Si a Monáe le tocó pelear con un sol inclemente de 35 grados a las 19h, peor todavía lo había tenido Tom Odell, cuyo turno arrancaba a las 18h. Una papeleta difícil para un tipo pálido y sensible, autor de canciones melancólicas a las que les sienta mejor un atardecer. No es que el slot estuviera mal elegido, sino que este año, por los problemas suscitados con los vecinos, todo ocurre demasiado temprano en Mad Cool para que el festival acabe lo más pronto posible y se moleste lo mínimo. La prueba de esas horas tempranas es que al británico, un artista que tiene más oyentes que Rosalía, le debían de estar viendo apenas un par de miles de personas, las dispuestas a achicharrarse para escuchar temas sensiblones como la torturada Another Love o esa Black Friday que cantó a dúo con la megaestrella local Aitana.

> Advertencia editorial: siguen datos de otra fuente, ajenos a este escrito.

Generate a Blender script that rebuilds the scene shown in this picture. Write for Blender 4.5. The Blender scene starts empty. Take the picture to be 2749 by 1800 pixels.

Si contra el calor no se puede hacer nada salvo cambiar de fecha el festival, lo que la organización sí ha logrado resolver este año son los problemas de circulación en el recinto que el año pasado a punto estuvieron de causar algún disgusto grave. Esta vez, más allá de ese juego diabólico que es sortear las infinitas activaciones de marcas en forma de stands de diferentes formas, colores y sonidos, el espacio es diáfano, y uno se puede mover con facilidad de un escenario a otro, algo a lo que ayudará la reducción de aforo, que este año se ha limitado a 58.000 espectadores por día. La carpa dance llamada The Loop está muy bien refrigerada, lo que evita lipotimias entre los más bailones, y si uno es escrupuloso solo tendrá que desviar un poco la vista para no tener que ver la dichosa noria o ese espacio del patrocinador principal en el que a alguien le ha parecido buena idea llenar el suelo de arena, como para sentirse en un chiringuito de playa mientras suena música de verbena.

Billy Corgan (izda.) y James Iha, durante el concierto de The Smashing Pumpkins.

Billy Corgan (izda.) y James Iha, durante el concierto de The Smashing Pumpkins. / Kiko Huesca - EFE

Todas esas chorradas tan de los festivales recientes parecían chocarse de frente con los dos conciertos nostálgicos de la jornada: el de Garbage y el de The Smashing Pumpkins, ambos punto de encuentro de cuarentones que ya no están para andar dando vuelas en una noria. De los primeros fue encantadora su actitud como de estar de vuelta de todo. Su frontwoman, Shirley Manson, una personalidad de armas tomar, se esforzaba lo justo en entonar algunas de las canciones (aquí sí que no había playback) que sus compañeros, todos hombres, parecían fingir disfrutar. Pero daba igual, porque desplegaron un sonido, el de aquel momento en el que el rock alternativo se encontró con la cultura rave, del que siguen siendo uno de los grandes bastiones. Arrancaron cañeros con dos temas de los recientes, Godhead y Men Who Rule The World, pero los que esperaba el público con ganas (hacía 30 años que no tocaban por aquí, dijeron), y los que este se sabía, cantaba y bailaba, eran clásicos que fueron llegando después como Stupid Girl, I Think I’m Paranoid, Cherry Lips (con otro cariño para la comunidad LGTBIQ+), Only Happy When It Rains o Push It, con la que acabaron.

A The Smashing Pumpkins, aunque la suya haya sido siempre una propuesta más grande y ambiciosa que la de Garbage, les pasa algo muy parecido: es otra banda que encadenó éxitos y álbumes excepcionales entre los primeros noventa y los primeros dos miles, pero que a partir de ahí, y a pesar de que han vuelto a estar activos intermitentemente y a publicar un puñado de nuevos trabajos, no les ha vuelto a hacer caso nadie más allá de los más cafeteros. Por eso les volvió a ocurrir lo mismo: que sus hits clásicos (maravillas como Tonight, 1979, Disarm, Today o Adore) los coreaban miles de personas, y cuando tocaban las más recientes, esas que apuntan más al techno que al rock alternativo que contribuyeron a apuntalar en su día, se demostraba que el mojo ya no estaba ahí. Billy Corgan, eterno montapollos y antipático líder de la banda, no decía ni pío, dejando en manos de James Iha, otro de los fundadores de la banda, las labores de portavoz. Faltaba su legendaria bajista, D’arcy Wretzky, pero ella dice que después de las múltiples peleas, idas y venidas que tuvo la banda hace ya décadas, no la han vuelto a llamar. Era la única pieza que se echaba de menos para que el viaje nostálgico resultase perfecto.